--- RAW DATA ---
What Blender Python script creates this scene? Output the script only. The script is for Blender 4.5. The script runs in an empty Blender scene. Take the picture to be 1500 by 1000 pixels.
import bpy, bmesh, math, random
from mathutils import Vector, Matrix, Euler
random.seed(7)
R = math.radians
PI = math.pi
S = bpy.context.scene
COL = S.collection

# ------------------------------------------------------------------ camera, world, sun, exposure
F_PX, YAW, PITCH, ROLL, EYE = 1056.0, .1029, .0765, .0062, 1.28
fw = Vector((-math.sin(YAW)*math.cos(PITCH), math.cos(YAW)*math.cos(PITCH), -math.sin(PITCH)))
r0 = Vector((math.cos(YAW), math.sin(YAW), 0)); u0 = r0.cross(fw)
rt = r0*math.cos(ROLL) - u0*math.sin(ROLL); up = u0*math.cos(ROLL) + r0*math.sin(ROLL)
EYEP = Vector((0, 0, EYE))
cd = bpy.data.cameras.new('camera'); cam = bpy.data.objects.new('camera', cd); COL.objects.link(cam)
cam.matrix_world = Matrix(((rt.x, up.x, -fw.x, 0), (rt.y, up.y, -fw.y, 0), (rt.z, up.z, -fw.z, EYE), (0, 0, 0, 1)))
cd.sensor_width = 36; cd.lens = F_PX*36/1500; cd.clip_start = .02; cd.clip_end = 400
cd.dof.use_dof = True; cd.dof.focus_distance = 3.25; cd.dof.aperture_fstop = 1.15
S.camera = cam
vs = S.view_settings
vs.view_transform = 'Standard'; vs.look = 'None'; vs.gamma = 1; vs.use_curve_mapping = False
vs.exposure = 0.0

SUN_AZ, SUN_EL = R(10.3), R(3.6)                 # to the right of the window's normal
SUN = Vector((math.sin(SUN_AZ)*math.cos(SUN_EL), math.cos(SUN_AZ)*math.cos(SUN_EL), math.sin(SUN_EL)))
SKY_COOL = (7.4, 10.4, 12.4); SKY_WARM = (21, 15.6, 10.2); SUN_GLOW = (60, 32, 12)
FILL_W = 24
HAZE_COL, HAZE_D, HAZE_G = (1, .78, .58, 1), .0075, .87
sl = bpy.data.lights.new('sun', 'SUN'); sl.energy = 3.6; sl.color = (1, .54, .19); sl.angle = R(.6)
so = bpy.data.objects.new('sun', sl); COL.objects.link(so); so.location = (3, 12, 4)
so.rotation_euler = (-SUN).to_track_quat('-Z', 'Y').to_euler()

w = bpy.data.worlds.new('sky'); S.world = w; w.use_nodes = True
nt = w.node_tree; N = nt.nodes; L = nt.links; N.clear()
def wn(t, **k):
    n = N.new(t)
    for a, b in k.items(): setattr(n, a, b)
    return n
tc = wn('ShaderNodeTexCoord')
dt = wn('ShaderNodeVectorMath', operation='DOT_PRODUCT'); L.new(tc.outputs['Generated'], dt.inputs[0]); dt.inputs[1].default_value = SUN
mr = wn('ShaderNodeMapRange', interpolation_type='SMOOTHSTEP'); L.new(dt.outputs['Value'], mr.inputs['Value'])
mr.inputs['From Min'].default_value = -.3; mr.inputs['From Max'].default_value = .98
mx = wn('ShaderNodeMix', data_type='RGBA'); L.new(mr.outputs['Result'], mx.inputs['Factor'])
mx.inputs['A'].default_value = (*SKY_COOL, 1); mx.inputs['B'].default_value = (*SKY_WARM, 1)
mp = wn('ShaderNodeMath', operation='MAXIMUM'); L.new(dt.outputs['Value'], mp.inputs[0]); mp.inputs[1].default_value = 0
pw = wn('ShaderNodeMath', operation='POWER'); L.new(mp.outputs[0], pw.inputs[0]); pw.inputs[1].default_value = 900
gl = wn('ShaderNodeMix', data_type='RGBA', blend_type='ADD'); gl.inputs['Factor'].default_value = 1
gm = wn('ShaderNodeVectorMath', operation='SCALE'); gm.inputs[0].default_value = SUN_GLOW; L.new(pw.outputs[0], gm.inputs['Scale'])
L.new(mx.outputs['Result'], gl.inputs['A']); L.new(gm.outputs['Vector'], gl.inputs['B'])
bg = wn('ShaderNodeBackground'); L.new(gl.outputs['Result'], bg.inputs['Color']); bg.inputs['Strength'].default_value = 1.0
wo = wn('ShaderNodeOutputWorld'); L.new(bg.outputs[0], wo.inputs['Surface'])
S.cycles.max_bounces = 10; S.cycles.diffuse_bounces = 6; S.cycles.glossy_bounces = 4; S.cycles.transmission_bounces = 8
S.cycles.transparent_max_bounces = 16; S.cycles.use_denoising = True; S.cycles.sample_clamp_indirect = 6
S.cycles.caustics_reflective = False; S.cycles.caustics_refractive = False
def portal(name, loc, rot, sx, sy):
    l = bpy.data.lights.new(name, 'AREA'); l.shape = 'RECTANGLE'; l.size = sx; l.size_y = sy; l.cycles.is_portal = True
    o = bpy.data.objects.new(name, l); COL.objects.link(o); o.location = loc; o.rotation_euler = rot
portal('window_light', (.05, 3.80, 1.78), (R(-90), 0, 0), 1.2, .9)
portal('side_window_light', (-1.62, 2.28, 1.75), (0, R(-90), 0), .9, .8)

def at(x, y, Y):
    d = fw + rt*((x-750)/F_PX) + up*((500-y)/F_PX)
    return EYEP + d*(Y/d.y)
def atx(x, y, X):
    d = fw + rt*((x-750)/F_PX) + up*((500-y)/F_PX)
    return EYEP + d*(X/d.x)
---
- _WHAT YOU NEED TO DO_: Each line from the top of the material above through the line with "COL = S.collection" must be echoed exactly, and no other line.

- _SOLUTION TO THE PROBLEM_:
What Blender Python script creates this scene? Output the script only. The script is for Blender 4.5. The script runs in an empty Blender scene. Take the picture to be 1500 by 1000 pixels.
import bpy, bmesh, math, random
from mathutils import Vector, Matrix, Euler
random.seed(7)
R = math.radians
PI = math.pi
S = bpy.context.scene
COL = S.collection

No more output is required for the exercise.